The data available to oil and gas companies isn’t limited to private datasets. Information is available from public and regulatory sources, so the next step for energy firms is to learn how to aggregate and analyze disparate data to generate an actionable business concept.

“Frankly, it is the integration of those pieces that brings a lot of added value.”

As Birdzell explained, “We’re able to materially reduce the uncertainty of key reservoir and completion practices using advanced statistical methods from public data. We are able to do even more with proprietary data.”
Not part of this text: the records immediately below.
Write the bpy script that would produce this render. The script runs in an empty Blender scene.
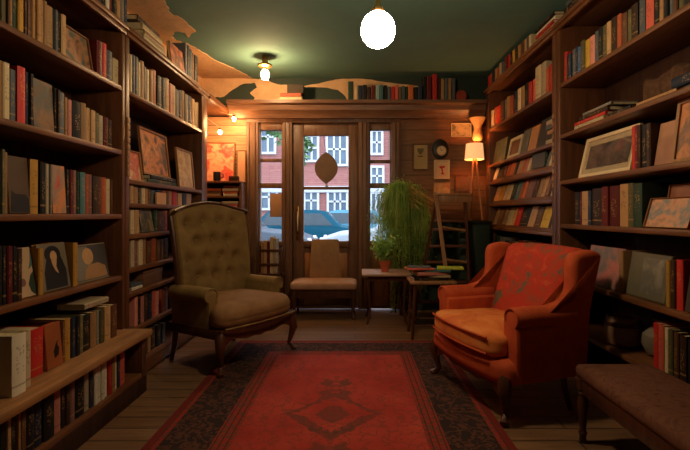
import bpy, bmesh, math, random
from mathutils import Vector, Matrix
R = random.Random(11)
SC = bpy.context.scene
COL = SC.collection
F, VX, VY, H = 460.0, 355.0, 214.0, 1.09      # focal length in pixels, vanishing point, eye height
def at(px, py, Y): return Vector(((px - VX) / F * Y, Y, H - (py - VY) / F * Y))
def T(x, y, z): return Matrix.Translation((x, y, z))
def RX(d): return Matrix.Rotation(math.radians(d), 4, 'X')
def RY(d): return Matrix.Rotation(math.radians(d), 4, 'Y')
def RZ(d): return Matrix.Rotation(math.radians(d), 4, 'Z')
def lerp(a, b, t): return a + (b - a) * t
# ------------------------------------------------------------------ materials
def lin(c):
    return tuple((x / 255 / 12.92 if x / 255 <= .04045 else ((x / 255 + .055) / 1.055) ** 2.4) for x in c)
def newmat(name):
    m = bpy.data.materials.new(name); m.use_nodes = True
    nt = m.node_tree; b = nt.nodes['Principled BSDF']
    return m, nt, b
def nd(nt, t, **kw):
    n = nt.nodes.new(t)
    for k, v in kw.items():
        if k.startswith('i_'):
            key = k[2:]
            key = int(key) if key.isdigit() else key.replace('_', ' ')
            n.inputs[key].default_value = v
        else: setattr(n, k, v)
    return n
def ramp(nt, fac, stops):
    r = nt.nodes.new('ShaderNodeValToRGB'); e = r.color_ramp.elements
    while len(e) < len(stops): e.new(.5)
    for i, (p, c) in enumerate(stops):
        e[i].position = p; e[i].color = (*c, 1)
    nt.links.new(fac, r.inputs[0]); return r.outputs[0]
def sc(c, k): return tuple(min(1, x * k) for x in c)
def mat(name, col, rough=.6, var=.18, scale=9, stretch=(1, 1, 1), bump=0, bscale=60, metal=0, sheen=0, spec=.35, coord='Object'):
    m, nt, b = newmat(name); c = lin(col)
    tc = nd(nt, 'ShaderNodeTexCoord'); mp = nd(nt, 'ShaderNodeMapping'); mp.inputs['Scale'].default_value = stretch
    nt.links.new(tc.outputs[coord], mp.inputs[0])
    n = nd(nt, 'ShaderNodeTexNoise', i_Scale=scale, i_Detail=5, i_Roughness=.6); nt.links.new(mp.outputs[0], n.inputs[0])
    nt.links.new(ramp(nt, n.outputs[0], [(.3, sc(c, 1 - var)), (.7, sc(c, 1 + var))]), b.inputs['Base Color'])
    b.inputs['Roughness'].default_value = rough; b.inputs['Metallic'].default_value = metal
    b.inputs['Specular IOR Level'].default_value = spec
    if sheen: b.inputs['Sheen Weight'].default_value = sheen; b.inputs['Sheen Tint'].default_value = (*sc(c, 1.6), 1)
    if bump:
        n2 = nd(nt, 'ShaderNodeTexNoise', i_Scale=bscale, i_Detail=4); nt.links.new(mp.outputs[0], n2.inputs[0])
        bp = nd(nt, 'ShaderNodeBump', i_Strength=bump, i_Distance=.01); nt.links.new(n2.outputs[0], bp.inputs['Height'])
        nt.links.new(bp.outputs[0], b.inputs['Normal'])
    return m
def wood(name, col, axis='z', rough=.42, var=.35, spec=.4):
    s = {'x': (.12, 1, 1), 'y': (1, .12, 1), 'z': (1, 1, .12)}[axis]
    return mat(name, col, rough, var, 28, s, .15, 40, spec=spec)
def emit(name, col, k):
    m, nt, b = newmat(name); c = lin(col)
    b.inputs['Base Color'].default_value = (*c, 1); b.inputs['Emission Color'].default_value = (*c, 1)
    b.inputs['Emission Strength'].default_value = k; return m
def glassmat(name, tint=(1, 1, 1), refl=.06):
    m, nt, b = newmat(name); nt.nodes.remove(b)
    tr = nd(nt, 'ShaderNodeBsdfTransparent'); tr.inputs[0].default_value = (*tint, 1)
    gl = nd(nt, 'ShaderNodeBsdfGlossy', i_Roughness=.03); lw = nd(nt, 'ShaderNodeLayerWeight', i_Blend=.12)
    mx = nd(nt, 'ShaderNodeMixShader'); mul = nd(nt, 'ShaderNodeMath', operation='MULTIPLY'); mul.inputs[1].default_value = .5
    nt.links.new(lw.outputs['Fresnel'], mul.inputs[0]); nt.links.new(mul.outputs[0], mx.inputs[0])
    nt.links.new(tr.outputs[0], mx.inputs[1]); nt.links.new(gl.outputs[0], mx.inputs[2])
    nt.links.new(mx.outputs[0], nt.nodes['Material Output'].inputs[0]); return m
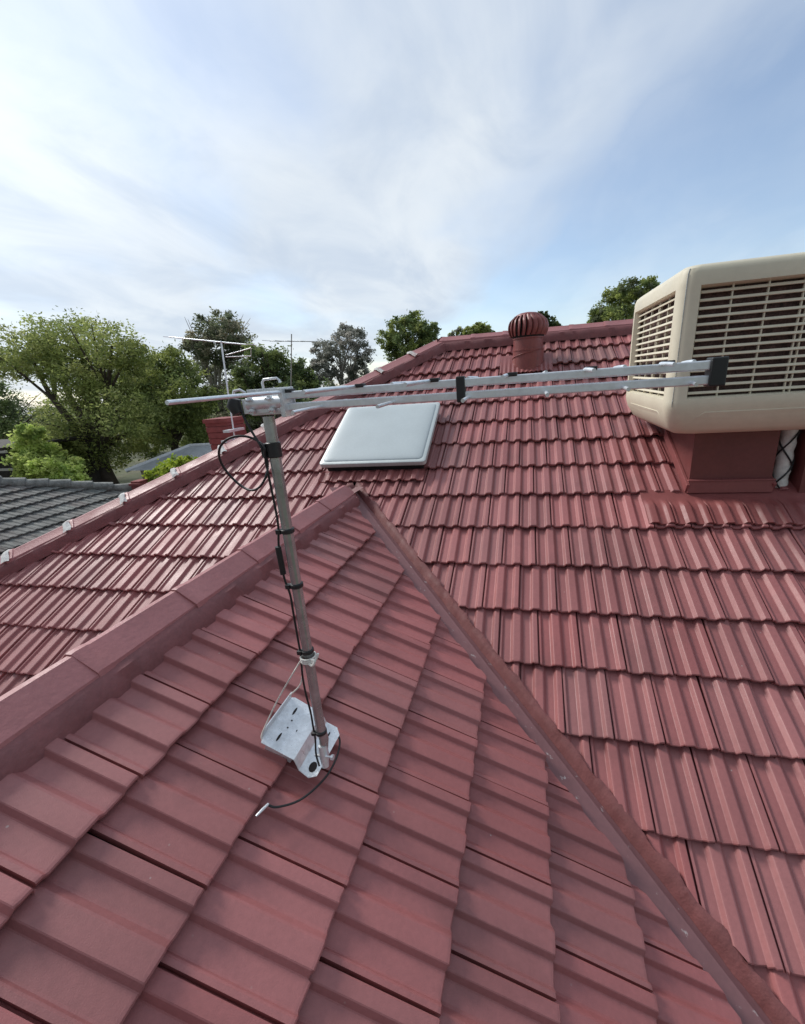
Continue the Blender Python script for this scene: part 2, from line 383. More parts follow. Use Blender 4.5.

As an example of public data’s potential, Yockey referred to Continental Resources’ South Central Oklahoma Oil Play (Scoop), which the company announced in September 2014 as its next big play.

“What we saw at Oseberg in September 2013 was that the Springer would be its next big play, a year ahead of Continental’s big announcement. You could identify this was a new formation that Continental was going to be talking about by mining the details of the formation-specific IPs [initial production rates] that Continental and other operators were releasing through filings with the Oklahoma Corporation Commission,” Yockey said.

“You could have leveraged a bunch of other data like spacing and increased density from filings to not just have your attention drawn to the Springer, but also delineating what the fairway was and Continental’s, Marathon’s and Newfield’s net positions in the play months before this announcement. That’s worth a lot to geologists, engineers and business executives in the E&P industry.”